なお、中学受験を目指す場合は5年生である程度志望校を決め、6年生にかけて志望校対策を含めた本格的な受験勉強を続けることになります。宿題を含め、質量ともに勉強の負担が増えますので、毎日の過ごし方の見直しを含めた管理が求められます。子供の体力・精神両面を支えてください。勉強面から言うと、復習の徹底が最も重要です。必ず弱点科目や単元が出てくるものですが、実践演習が増加する6年生の夏頃までには克服するようにしましょう。

子供が勉強で成果を出すために親ができること

受験勉強のみならず、勉強全般で親御さんのサポートは欠かせません。特に小学生のうちは、保護者の働きかけが重要です。

勉強に集中できる環境づくりをする

子供によって、集中できる場所は異なります。リビングで親の目があると落ち着くという子もいれば、自分の部屋の方が集中できるという子もいます。また、高学年になると反抗期が始まって「親に勉強しているところを見られたくない」と考える子も出てきます。子供と話し合って、メインの勉強場所を決めるようにしましょう。

子供によりますが、音楽や生活音の聞こえる環境の方が集中できるケースもあります。現状の学習スペースで集中力に欠ける、学習習慣が身に付かないということであれば、環境を変えることを考えましょう。塾通いしている場合は、塾でも自習スペースを設けているところが多いはずなので、利用を考えてもよいでしょう。

達成感を持たせる

自己肯定感と達成感が、子供の勉強にはきわめて重要です。結果だけではなく、「これだけ頑張ったらこういうことができた」というプロセスと結果とのつながりが大切です。このつながりを実感できると、子供のモチベーションアップと勉強の習慣化がしやすいです。

結果(点数の変化)は子供にも見えやすいですから、保護者としてはむしろ見えにくい部分=プロセスを評価してあげましょう。丸つけをする、「ごほうびシール」のような評価の仕組みを取り入れるなどの方法が考えられます。

また解き終わったプリントや教材などを保管すると、後から勉強した内容を振り返りやすくなります。こうした紙類を整理できず、ぐちゃぐちゃにしてしまう子供は多いものです。場合によっては、保護者が一緒に整理整頓するのもよいでしょう。

小学校時代に身に付けた勉強法は一生もの

小学生の段階で最も重要なのは、勉強法や習慣の基盤を身に付けることです。
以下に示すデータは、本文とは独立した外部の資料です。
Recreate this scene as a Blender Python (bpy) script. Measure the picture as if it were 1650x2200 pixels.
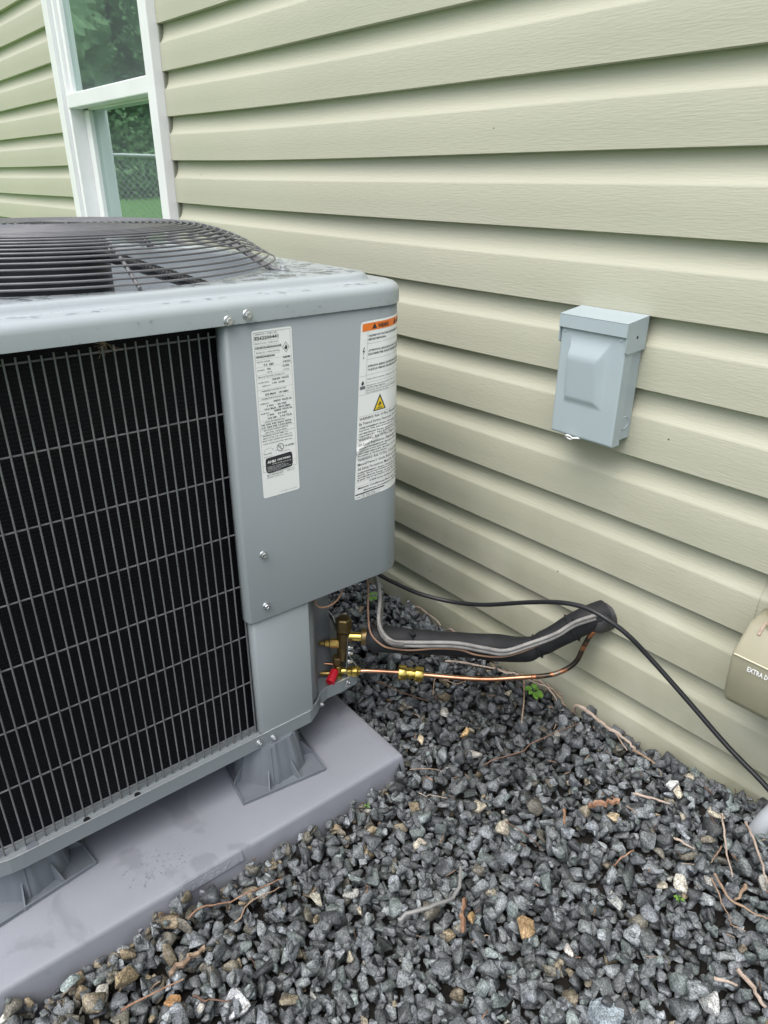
import bpy, bmesh, math, random
import numpy as np
from mathutils import Vector, Matrix, noise as mnoise
from math import sin, cos, pi, radians, sqrt

random.seed(7)
rng = np.random.default_rng(11)
for o in list(bpy.data.objects):
    bpy.data.objects.remove(o)
S = bpy.context.scene
COL = S.collection

# ------------------------------------------------------------------ camera
yaw, pitch, roll = 0.8756, 0.43994, 0.00358
fw = Vector((-sin(yaw)*cos(pitch), cos(yaw)*cos(pitch), -sin(pitch)))
rt = Vector((cos(yaw), sin(yaw), 0)); up = rt.cross(fw)
r2 = rt*cos(roll)+up*sin(roll); u2 = -rt*sin(roll)+up*cos(roll)
cd = bpy.data.cameras.new('camera'); cam = bpy.data.objects.new('camera', cd); COL.objects.link(cam)
M = Matrix.Identity(4)
for i in range(3):
    M[i][0] = r2[i]; M[i][1] = u2[i]; M[i][2] = -fw[i]
M[0][3], M[1][3], M[2][3] = 0.0, -1.02935, 1.02382
cam.matrix_world = M
cd.sensor_fit = 'VERTICAL'; cd.sensor_height = 36.0; cd.lens = 36*1528/2200
cd.clip_start = 0.02; cd.clip_end = 600
S.camera = cam

# ------------------------------------------------------------------ world and sun (bright overcast)
SUN_EL, SUN_ROT = radians(64), radians(165)
w = bpy.data.worlds.new('World'); S.world = w; w.use_nodes = True
nt = w.node_tree; nt.nodes.clear()
sky = nt.nodes.new('ShaderNodeTexSky'); sky.sky_type = 'NISHITA'; sky.sun_disc = False
sky.sun_elevation = SUN_EL; sky.sun_rotation = SUN_ROT; sky.air_density = 1.0; sky.dust_density = 4.0; sky.ozone_density = 1.0
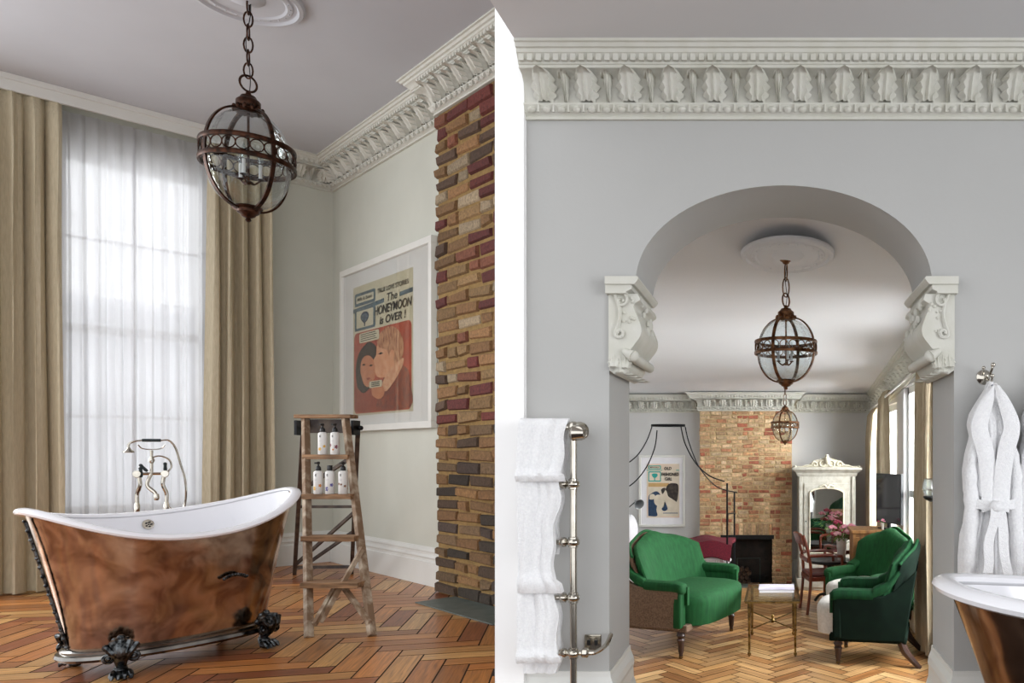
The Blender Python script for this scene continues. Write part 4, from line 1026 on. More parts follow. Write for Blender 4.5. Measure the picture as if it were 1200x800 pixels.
b = B(); b.tube(spline([(0, 0, zof(765)), (.05, 0, zof(765)), (.08, .0, zof(764)), (.11, .03, zof(758)), (.115, .09, zof(750))], 5), .0085, 8); b.lathe([(.014, 0), (.019, .005), (.019, .02), (.012, .026)], 12, (.03, 0, zof(765)), (1, 0, 0)); b.out('valve_pipe', CHROME, t)
def towel(x0, x1, py0, pyb, pyk, label, seed):
    """folded over the rail at py0, front falls to pyb, back to pyk; x in px"""
    rn = random.Random(seed); zt = zof(py0)+.012; zb = zof(pyb); zk = zof(pyk)
    xa, xb = P3(x0, 0).x, P3(x1, 0).x; p1, p2 = rn.uniform(0, 6), rn.uniform(0, 6)
    def fn(u, v):
        if v < .42: q = v/.42; z = zk+(zt-.02-zk)*q; y = .022
        elif v < .58: q = (v-.42)/.16; a = q*PI; z = zt-.02+.022*math.sin(a); y = .022*math.cos(a)
        else: q = (v-.58)/.42; z = zt-.02+(zb-zt+.02)*q; y = -.022-.02*q
        side = .010*math.sin(z*16+p1)+.006*math.sin(z*41+p2)
        x = xa+(xb-xa)*u+side*u+(.015 if v > .95 else 0)*u
        y += .006*math.sin(u*9+p1+z*3)+.004*math.sin(u*23+p2-z*6)
        if v > .93: y -= .006*math.sin((v-.93)/.07*PI)*2
        return Vector((x, PYr+y, z))
    b = B(); b.sheet(fn, 26, 60, .016)
    o = b.out('towel', TOWEL); tag(o, label, 'towel', 'white towels on the nickel rail'); return o
towel(611, 664, 497, 562, 560, 'small folded white towel over the top bar of the nickel rail', 1)
towel(611, 655, 563, 691, 650, 'long white towel on the second bar of the nickel rail', 2)
towel(611, 654, 696, 771, 790, 'white towel bunched over the lowest bars of the nickel rail', 3)
sw = thing('switch_plate', 'chrome double fused switch on the wall beside the towel rail', 'switch', (PX(695, 752, DA).x, DA, PX(0, 752, DA).z))
B().box(-.032, .032, -.008, 0, -.030, .030).out('plate', CHROME, sw, smooth=False, bevel=.004)
for x in (-.014, .014): B().box(x-.006, x+.006, -.013, -.006, -.010, .010).out('rocker', BLACKP, sw, smooth=False, bevel=.002)

# ------------------------------------------------------------------ robes and hook
def robe(cx, label, Yw=DA, part=1.0, seed=0):
    rn = random.Random(seed); k = Yw/FPX
    t = thing('bath_robe', label, 'robe', (cx, Yw-.06, 0), 0, 'white robes on the wall hooks')
    prof = [(448, 1154, 1158), (458, 1150, 1162), (470, 1142, 1169), (485, 1133, 1176), (497, 1130, 1180), (512, 1133, 1179), (530, 1128, 1181), (550, 1125, 1184), (575, 1126, 1184), (590, 1131, 1180), (605, 1128, 1183), (625, 1122, 1187), (650, 1120, 1188), (672, 1120, 1188), (700, 1119, 1189)]
    def lr(py):
        for a, c in zip(prof, prof[1:]):
            if a[0] <= py <= c[0]:
                f = (py-a[0])/(c[0]-a[0]); return a[1]+(c[1]-a[1])*f, a[2]+(c[2]-a[2])*f
        return prof[-1][1:]
    zf = lambda py: EYE-(py-HY)*k
    def body(face):
        def fn(u, v):
            py = 448+252*v; l, r = lr(py); x = (l+(r-l)*u-1156)*k
            dep = .045*math.sin(min(1, (py-440)/60)*PI/2)*math.sqrt(max(0, 1-(2*u-1)**2))
            w = min(1, max(0, (py-480)/60))
            f = .007*math.sin(u*26+2*math.sin(v*3))*w+.005*math.sin(u*47+v*4)*w
            if 582 < py < 602: dep *= .72
            if face: return Vector((x, -dep-f, zf(py)))
            return Vector((x, .03+.2*f, zf(py)))
        return fn
    b = B(); nu, nv = 60, 60
    F = [[b.v(body(True)(i/nu, j/nv)) for i in range(nu+1)] for j in range(nv+1)]; K = [[b.v(body(False)(i/nu, j/nv)) for i in range(nu+1)] for j in range(nv+1)]
    for j in range(nv):
        for i in range(nu): b.face([F[j][i], F[j+1][i], F[j+1][i+1], F[j][i+1]]); b.face([K[j][i], K[j][i+1], K[j+1][i+1], K[j+1][i]])
        b.face([F[j][0], K[j][0], K[j+1][0], F[j+1][0]]); b.face([F[j][nu], F[j+1][nu], K[j+1][nu], K[j][nu]])
    for i in range(nu): b.face([F[nv][i], K[nv][i], K[nv][i+1], F[nv][i+1]]); b.face([F[0][i], F[0][i+1], K[0][i+1], K[0][i]])
    b.out('robe_body', TOWEL, t)
    for s in (-1, 1):                                    # shawl collar
        pth = [(1156+s*1, 452), (1156+s*9, 475), (1156+s*15, 500), (1156+s*9, 525), (1156+s*5, 555), (1156+s*3, 592)]
        b = B(); b.sheet(lambda u, v, s=s, pth=pth: (lambda p: Vector(((p.x-1156)*k+s*(u-.35)*.060*math.sin(min(1, v*2.2+.12)*PI/1.6), -.056-.007*math.sin(u*PI)-.004*s, zf(p.z)-(u*.018)*s*s)))(spline([Vector((a, 0, c)) for a, c in pth], 6)[int(round(v*30))]), 8, 30, .010)
        b.out('collar', TOWEL, t)
        # sleeves hanging at the sides
        b = B(); pts = spline([((s*17)*k, -.02, zf(508)), ((s*25)*k, -.03, zf(550)), ((s*25)*k, -.035, zf(600)), ((s*27)*k, -.035, zf(650)), ((s*26)*k, -.03, zf(672))], 6)
        n_ = len(pts); b.tube(pts, [.014+.010*math.sin(i/n_*PI)+.008*i/n_+.003*math.sin(i*2.1) for i in range(n_)], 12); b.out('sleeve', TOWEL, t)
    b = B(); b.sheet(lambda u, v: Vector(((u-.5)*54*k, -.052*math.sqrt(max(.02, 1-(2*u-1)**2*.8))-.016, zf(587)-(v-.5)*.034-.008*math.sin(u*PI))), 20, 4, .01); b.out('belt', TOWEL, t)
    b = B(); b.ring(((27)*k, -.03, zf(588)), .022, .007, (0, 1, .2), 16, 6); b.ball((-.004, -.085, zf(590)), .024, 8, sz=.9)
    for s, l in ((-1, 664), (1, 690)):
        b.sheet(lambda u, v, s=s, l=l: Vector((s*(.010+.03*v)+(u-.5)*.034+.004*math.sin(v*9), -.086+.008*math.sin(v*5+s), zf(592)+(zf(l)-zf(592))*v)), 4, 16, .009)
    b.out('belt_tie', TOWEL, t)
    b = B(); b.tube(spline([(-.004, -.0, zf(450)), (0, -.015, zf(441)), (.005, -.0, zf(450))], 5), .003, 6); b.out('hanging_loop', TOWEL, t)
    b = B(); b.box(-.004, .010, -.03, -.02, zf(460), zf(453)); b.out('care_label', NAVY, t, smooth=False)
    return t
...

確かに学校や塾で習ったことを大人になってから忘れてしまいがちですが、その段階で身に付けた方法論や習慣は一生本人を助けます。

その意味で、「コツコツ勉強できること」「時間を決めて集中できること」「課題を自分で分析し、対策を取れること」などができるようにサポートするのが、保護者として最もするべきことと言えるでしょう。ぜひ子供の学習習慣の習得を助けてあげてください。